Business\Companies

A Chinese manufacturer's bittersweet bite of innovation

Xinhua | Updated: 2017-11-15 10:35

SHENYANG - If innovation can be compared to an apple, the latest bite taken by Shenyang Machine Tool Group, once the world's largest machine tool seller, was not the sweetest.

Although its self-developed smart factory machinery tools have created new demand, a lot more has to be done to steer the group towards a path of quality and sustainable development in the new era.

On the wall of one of the group's conference halls hangs a calligraphy showing four Chinese characters "da gan kuai shang," which means making all-out efforts and launch new projects as fast as possible.

"This calligraphy was painted around 2005. It reflects the history and changes our company has gone through over the past decade," said Gai Liya, manager of a production line producing smart factory machinery of the group's Shenzhen-listed branch, Shenyang Machine Tool Co, Ltd (SMTCL).

That was a time when the Chinese economy was growing at the fast pace of around 10 percent, fueling robust demand for manufacturing equipment.

The group's revenue surged from about 800 million yuan ($120 million) in 2002 to more than 10 billion yuan in 2007. In 2011, its revenue reached 18 billion yuan, the highest of all machinery tool producers worldwide

However, fast sales expansion doesn't necessarily mean high profit.

In 2011, SMTCL's profit attributable to shareholders was 104.77 million yuan, down 26 percent year on year, although its revenue surged 19.43 percent to 9.61 billion yuan.

The thin profit margin was to a large extent due to the complete reliance on expensive imports for the computerized control units - the heart of tools it produced.

Having long realized the problems in producing just low-value components, the group decided to develop the core technology itself and set up a research team in Shanghai as early as 2007.

The group began to market its self-developed i5 series of smart machinery tools with an internet-based control system in 2014. The name "i5" is short for industry, information, internet, intelligence and integration.

"Our i5 system was an important innovation and also a world-leading product," Ju Zhixin, head of the SMTCL smart manufacturing experience center.

Over the past few years, the i5 technology has reduced the company's costs and enabled a new model of profit sharing as all smart machinery tools can connect directly to the internet and function as a smart terminal, allowing real-time transmission of production data, Ju said.

More than 10,000 such smart products were sold by the end of last year.
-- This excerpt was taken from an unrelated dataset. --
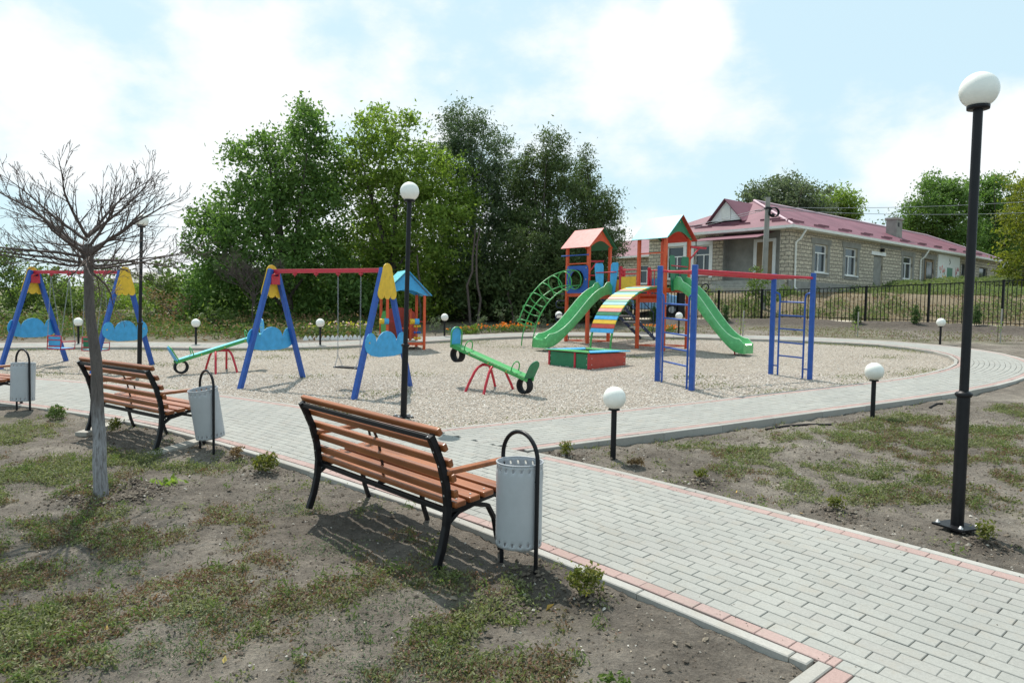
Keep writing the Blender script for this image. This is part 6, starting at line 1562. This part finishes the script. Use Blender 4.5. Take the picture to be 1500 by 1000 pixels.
# black hoses on the soil
for pts, lab in (([(1122, 622), (1150, 617), (1185, 614), (1220, 616)], 'black hose lying in the weeds beside the branching path'), ([(1362, 591), (1372, 588), (1381, 588)], 'short black hose end by the kerb, left of the tall lamp post')):
    m = MB(); m.tube([(g_.x, g_.y, Z(g_.x, g_.y)+.015) for g_ in (G(*p) for p in pts)], .016, 7); tag(m.build('hose', RUBBER), lab, 'hose')
# flower beds beyond the path
def flowers(label, spots, mats, seed, r=.22, h=.3):
    rng = np.random.default_rng(seed); t = thing('flower_bed', label, 'flower bed', (spots[0].x, spots[0].y, Z(spots[0].x, spots[0].y)))
    L = []; Q = []
    for s_ in spots:
        c = np.array([s_.x-spots[0].x, s_.y-spots[0].y, Z(s_.x, s_.y)-Z(spots[0].x, spots[0].y)])
        L.append(c+np.array([0, 0, h*.4])+rng.normal(size=(150, 3))*np.array([r, r, h*.22])); v = rng.normal(size=(11, 3))*np.array([r, r, h*.12]); Q.append(c+np.array([0, 0, h*.8])+v)
    V, F = leaves(rng, np.concatenate(L), .09, .5); meshnp('leaves', V, F, LF_BUSH, t)
    Q = np.concatenate(Q)
    for k, mt in enumerate(mats):
        q = Q[k::len(mats)]; V, F = leaves(rng, np.repeat(q, 4, 0)+rng.normal(0, .018, (len(q)*4, 3)), .065, .8); meshnp('blossoms', V, F, mt, t)
    return t
flowers('orange marigold bed beyond the path, between the playhouse and the tunnel climber', [G(x, y) for x, y in ((722, 486), (735, 485), (748, 484.5), (760, 484), (772, 483.5), (745, 483))], (FL_ORANGE,), 601)
flowers('small orange marigold clump right of the small playhouse, behind the right seesaw', [G(x, y) for x, y in ((668, 489), (682, 488), (690, 488))], (FL_ORANGE,), 602)
flowers('orange marigold bed seen under the right tower behind the stairs', [G(x, y) for x, y in ((942, 485), (960, 485), (975, 485), (985, 486))], (FL_ORANGE,), 603)
fb_ = flowers('pink and yellow flower bed with a white scalloped edging, behind the right swing seat', [G(x, y) for x, y in ((462, 493), (475, 492), (490, 492), (505, 492), (520, 492), (532, 492))], (FL_PINK, FL_YEL), 604, .16, .5)
m = MB(); A, B = G(444, 497), G(536, 496)
for i in range(14):
    p = A.lerp(B, (i+.5)/14); p = Vector((p.x, p.y, Z(p.x, p.y)))-fb_.location; m.prism([(-.066, -.05), (.066, -.05), (.066, .05), (.035, .12), (0, .15), (-.035, .12), (-.066, .05)], p+Vector((0, 0, -.0)), (1, 0, 0), (0, .12, 1), .03)
m.build('scalloped_edging', WHITE, fb_)
for i, (px, py, h, lab) in enumerate(((637, 491, .85, 'tall pale shrub left of the bollard lamp by the playhouse'), (690, 489, .42, 'round clipped shrub behind the right seesaw backrest'), (706, 486, .8, 'thin pale shrub rising left of the marigold bed'), (733, 481, 1.1, 'tall thin pale shrub rising above the marigold bed'), (760, 482, .7, 'thin pale shrub behind the tunnel climber foot'), (791, 481, .8, 'pale shrub between the tunnel climber and the left tower'))):
    q = G(px, py); b = Vector((q.x, q.y, Z(q.x, q.y))); r_ = .16 if i != 1 else .24
    plant('garden_shrub', lab, 'shrub', b, [((0, 0, h*.35), (r_, r_, h*.35)), ((r_*.5, 0, h*.7), (r_*.6, r_*.6, h*.3)), ((-r_*.7, 0, h*.6), (r_*.5, r_*.5, h*.3))], LF_SILVER if i != 1 else LF_LIGHT, 620+i, dens=60 if i != 1 else 130, clr=.10, per=14, size=.07, trunk=.012, limbs=6, group='young shrubs beyond the far path')
# houses far away on the left
for (px, dep, w_, h_, lab) in ((222, 95, 7.0, 2.6, 'distant grey roofed house left of the small green tree'), (283, 88, 5.0, 2.6, 'distant grey roofed house partly hidden by the big dark tree')):
    q = D(px, 418, dep); zt = D(px, 402, dep).z; t = thing('distant_house', lab, 'house', (q.x, q.y, q.z-1.5), R(12), 'distant houses on the left')
    e_ = zt-(q.z-1.5); m = MB(); m.box((0, 0, (e_-1.1)/2), (w_, 6, e_-1.1)); m.build('wall', PLASTER, t)
    m = MB(); p_ = [(-w_/2-.3, -3.3, e_-1.2), (w_/2+.3, -3.3, e_-1.2), (w_/2+.3, 3.3, e_-1.2), (-w_/2-.3, 3.3, e_-1.2), (-w_/2+1.5, 0, e_+.3), (w_/2-1.5, 0, e_+.3)]; m.add(p_, [(0, 1, 5, 4), (1, 2, 5), (2, 3, 4, 5), (3, 0, 4), (3, 2, 1, 0)]); m.build('roof', CONC, t)
    m = MB(); m.box((w_*.15, 0, e_+.3), (.5, .5, 1.0)); m.build('chimney', PLASTER, t)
The company has also begun to build "smart manufacturing centers" around the country to profit from the actual time of using the tools.
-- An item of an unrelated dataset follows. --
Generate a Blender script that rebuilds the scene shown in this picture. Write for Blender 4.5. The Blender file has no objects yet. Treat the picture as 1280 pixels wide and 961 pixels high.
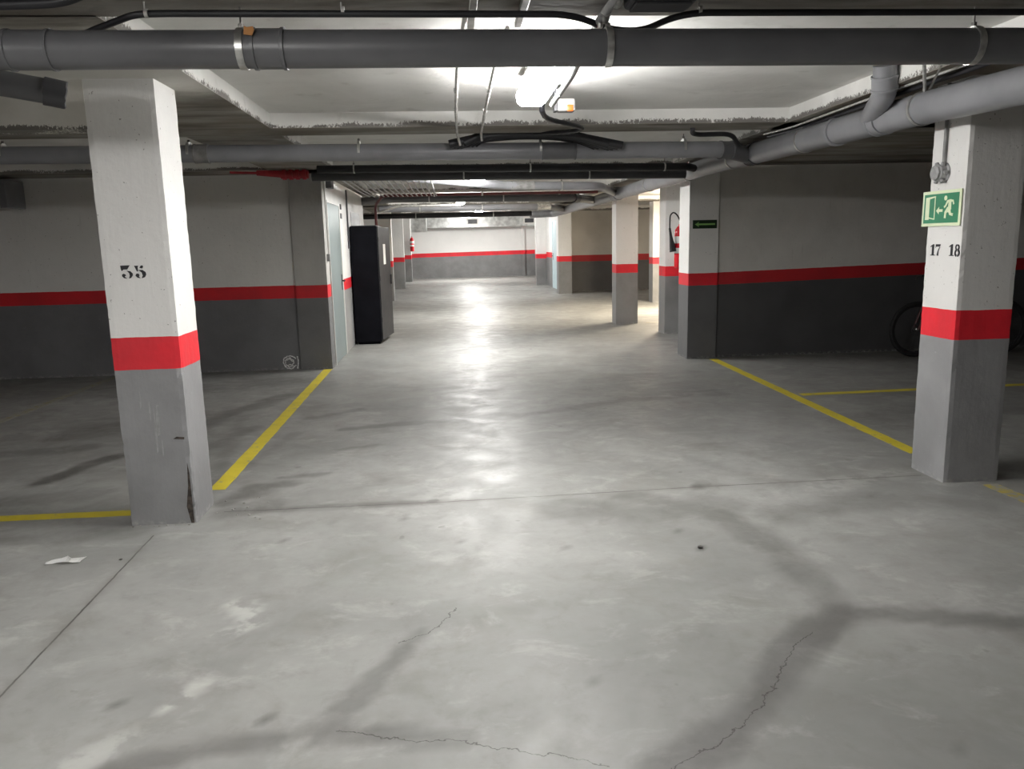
import bpy, bmesh, math, random
import numpy as np
from mathutils import Vector, Matrix
random.seed(7)
C = bpy.context.scene.collection
V = Vector

# ------------------------------------------------------------------ helpers
def setp(o, label=None, cat=None, group=None, kind=None):
    if label: o['label'] = label
    if cat: o['category'] = cat
    if group: o['group'] = group
    if kind: o['kind'] = kind
    return o

def thing(name, label, cat, loc=(0, 0, 0), group=None, kind=None, rot=0):
    o = bpy.data.objects.new(name, None)
    C.objects.link(o)
    o.empty_display_size = .1
    o.location = loc
    o.rotation_euler = (0, 0, rot)
    return setp(o, label, cat, group, kind)

def obj(name, bm, mat, parent=None, smooth=False, loc=None):
    """one mesh object; bm in world coordinates unless the parent carries a location"""
    me = bpy.data.meshes.new(name)
    bmesh.ops.recalc_face_normals(bm, faces=bm.faces)
    bm.to_mesh(me)
    bm.free()
    if smooth:
        me.shade_smooth()
        me.set_sharp_from_angle(angle=math.radians(38))
    me.materials.append(mat)
    o = bpy.data.objects.new(name, me)
    C.objects.link(o)
    if parent: o.parent = parent
    if loc: o.location = loc
    return o

def NB(): return bmesh.new()

def box(bm, x0, x1, y0, y1, z0, z1, bev=0):
    r = bmesh.ops.create_cube(bm, size=1)
    vs = r['verts']
    for v in vs:
        v.co = V(((x0 + x1) / 2 + v.co.x * (x1 - x0), (y0 + y1) / 2 + v.co.y * (y1 - y0), (z0 + z1) / 2 + v.co.z * (z1 - z0)))
    if bev:
        es = list({e for v in vs for e in v.link_edges})
        bmesh.ops.bevel(bm, geom=es, offset=bev, segments=2, affect='EDGES', profile=.5)
    return bm

def fillet(pts, rad, n=6):
    pts = [V(p) for p in pts]
    if rad <= 0 or len(pts) < 3: return pts
    out = [pts[0]]
    for i in range(1, len(pts) - 1):
        a, b, c = pts[i - 1], pts[i], pts[i + 1]
        d1, d2 = (a - b), (c - b)
        r = min(rad, d1.length * .49, d2.length * .49)
        p, q = b + d1.normalized() * r, b + d2.normalized() * r
        for k in range(n + 1):
            t = k / n
            out.append(p * (1 - t) ** 2 + b * 2 * t * (1 - t) + q * t * t)
    out.append(pts[-1])
    return out

def tube(bm, pts, r, seg=20, fil=0, cap=True, closed=False):
    P = fillet(pts, fil) if fil else [V(p) for p in pts]
    n = len(P)
    rad = r if isinstance(r, (list, tuple)) else [r] * n
    up = None
    rings = []
    for i in range(n):
        if closed: t = (P[(i + 1) % n] - P[i - 1])
        elif i == 0: t = P[1] - P[0]
        elif i == n - 1: t = P[-1] - P[-2]
        else: t = (P[i + 1] - P[i]).normalized() + (P[i] - P[i - 1]).normalized()
        t = t.normalized()
        if up is None:
            up = V((0, 0, 1)) if abs(t.z) < .9 else V((1, 0, 0))
        up = (up - t * up.dot(t)).normalized()
        s = t.cross(up)
        rings.append([bm.verts.new(P[i] + (up * math.cos(2 * math.pi * k / seg) + s * math.sin(2 * math.pi * k / seg)) * rad[i]) for k in range(seg)])
    m = n if closed else n - 1
    for i in range(m):
        A, B = rings[i], rings[(i + 1) % n]
        for k in range(seg):
            bm.faces.new((A[k], A[(k + 1) % seg], B[(k + 1) % seg], B[k]))
    if cap and not closed:
        bm.faces.new(rings[0][::-1]); bm.faces.new(rings[-1])
    return bm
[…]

China has announced a plan to develop advanced manufacturing and promote further integration of the internet, big data and artificial intelligence with the real economy.

The group's new model is a perfect example of such a direction.

China's economy has been transitioning from a phase of rapid growth to a stage of high-quality development, which requires the innovation capacity and competitiveness of the economy.

However, it has not been plain sailing for SMTCL. The company has reported losses for more than two years. It forecast that the loss in the first nine months of this year will be between 750 million and 800 million yuan, compared with a loss of 798 million yuan for the same period of 2016.

Product sales dropped due to insufficient downstream demand affected by macroeconomic and industry environment.

The losses in recent years came as China's economic growth slowed to medium-high rates and the share of the service sector in GDP has exceeded that of the industrial sector.

However, Gai is still confident about future growth, saying that the independent technology allows them to tap new markets at lower costs. "Our feeling is that there is nothing we cannot achieve with our strength."

"Technological innovation should be a lasting process. We still need to make constant experiments and huge inputs in the future," according to Ju.